**STORED DATA**

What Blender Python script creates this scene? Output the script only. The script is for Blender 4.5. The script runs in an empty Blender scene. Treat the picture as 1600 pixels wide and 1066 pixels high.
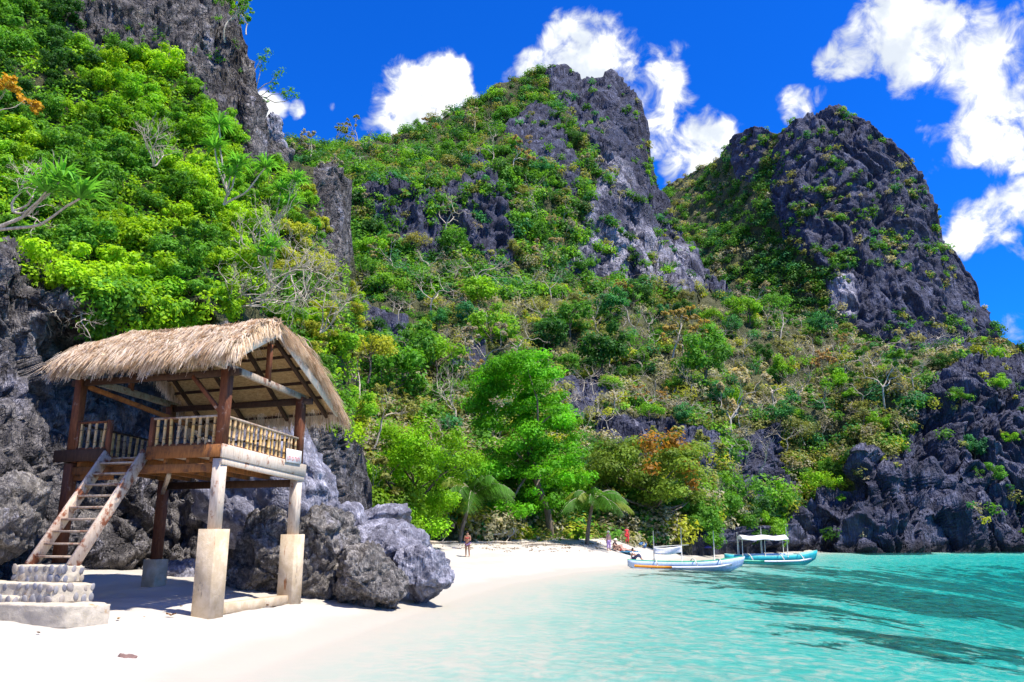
import bpy, bmesh, math, random
import numpy as np
from mathutils import Vector, Matrix

random.seed(7)
RNG = np.random.default_rng(11)
sc = bpy.context.scene
COL = sc.collection
PI = math.pi
rad = math.radians

# ------------------------------------------------------------------ camera
FPX, CXP, CYP = 1250.0, 800.0, 533.0
PITCH = math.atan(302.0 / FPX)
CAMZ = 2.2
cam_d = bpy.data.cameras.new('camera')
cam_d.sensor_width = 36.0
cam_d.lens = 36.0 * FPX / 1600.0
cam_d.clip_start = 0.1
cam_d.clip_end = 6000.0
cam = bpy.data.objects.new('camera', cam_d)
COL.objects.link(cam)
cam.location = (0, 0, CAMZ)
cam.rotation_euler = (PI / 2 + PITCH, 0, 0)
sc.camera = cam

# ------------------------------------------------------------------ light and exposure
SUN_EL, SUN_AZ = rad(63), rad(118)          # azimuth clockwise from +Y
SUN = Vector((math.sin(SUN_AZ) * math.cos(SUN_EL), math.cos(SUN_AZ) * math.cos(SUN_EL), math.sin(SUN_EL)))
sun_d = bpy.data.lights.new('sun', 'SUN')
sun_d.energy = 4.3
sun_d.angle = rad(0.55)
sun_d.color = (1.0, 0.93, 0.82)
sun_o = bpy.data.objects.new('sun', sun_d)
COL.objects.link(sun_o)
sun_o.rotation_euler = (-SUN).to_track_quat('-Z', 'Y').to_euler()
sun_o.location = SUN * 300

vs = sc.view_settings
vs.view_transform = 'Standard'
vs.look = 'None'
vs.exposure = 1.0
vs.gamma = 1.0
vs.use_curve_mapping = False

sc.render.engine = 'CYCLES'
sc.cycles.use_denoising = True
sc.cycles.use_adaptive_sampling = True
sc.cycles.adaptive_threshold = 0.025
sc.cycles.max_bounces = 6
sc.cycles.diffuse_bounces = 3
sc.cycles.glossy_bounces = 2
sc.cycles.transmission_bounces = 3
sc.cycles.transparent_max_bounces = 8
sc.cycles.caustics_reflective = False
sc.cycles.caustics_refractive = False
sc.cycles.sample_clamp_indirect = 6.0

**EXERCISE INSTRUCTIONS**
Write the material out again exactly as it appears, dropping the pictures.

**RESPONSE**
What Blender Python script creates this scene? Output the script only. The script is for Blender 4.5. The script runs in an empty Blender scene. Treat the picture as 1600 pixels wide and 1066 pixels high.
import bpy, bmesh, math, random
import numpy as np
from mathutils import Vector, Matrix

random.seed(7)
RNG = np.random.default_rng(11)
sc = bpy.context.scene
COL = sc.collection
PI = math.pi
rad = math.radians

# ------------------------------------------------------------------ camera
FPX, CXP, CYP = 1250.0, 800.0, 533.0
PITCH = math.atan(302.0 / FPX)
CAMZ = 2.2
cam_d = bpy.data.cameras.new('camera')
cam_d.sensor_width = 36.0
cam_d.lens = 36.0 * FPX / 1600.0
cam_d.clip_start = 0.1
cam_d.clip_end = 6000.0
cam = bpy.data.objects.new('camera', cam_d)
COL.objects.link(cam)
cam.location = (0, 0, CAMZ)
cam.rotation_euler = (PI / 2 + PITCH, 0, 0)
sc.camera = cam

# ------------------------------------------------------------------ light and exposure
SUN_EL, SUN_AZ = rad(63), rad(118)          # azimuth clockwise from +Y
SUN = Vector((math.sin(SUN_AZ) * math.cos(SUN_EL), math.cos(SUN_AZ) * math.cos(SUN_EL), math.sin(SUN_EL)))
sun_d = bpy.data.lights.new('sun', 'SUN')
sun_d.energy = 4.3
sun_d.angle = rad(0.55)
sun_d.color = (1.0, 0.93, 0.82)
sun_o = bpy.data.objects.new('sun', sun_d)
COL.objects.link(sun_o)
sun_o.rotation_euler = (-SUN).to_track_quat('-Z', 'Y').to_euler()
sun_o.location = SUN * 300

vs = sc.view_settings
vs.view_transform = 'Standard'
vs.look = 'None'
vs.exposure = 1.0
vs.gamma = 1.0
vs.use_curve_mapping = False

sc.render.engine = 'CYCLES'
sc.cycles.use_denoising = True
sc.cycles.use_adaptive_sampling = True
sc.cycles.adaptive_threshold = 0.025
sc.cycles.max_bounces = 6
sc.cycles.diffuse_bounces = 3
sc.cycles.glossy_bounces = 2
sc.cycles.transmission_bounces = 3
sc.cycles.transparent_max_bounces = 8
sc.cycles.caustics_reflective = False
sc.cycles.caustics_refractive = False
sc.cycles.sample_clamp_indirect = 6.0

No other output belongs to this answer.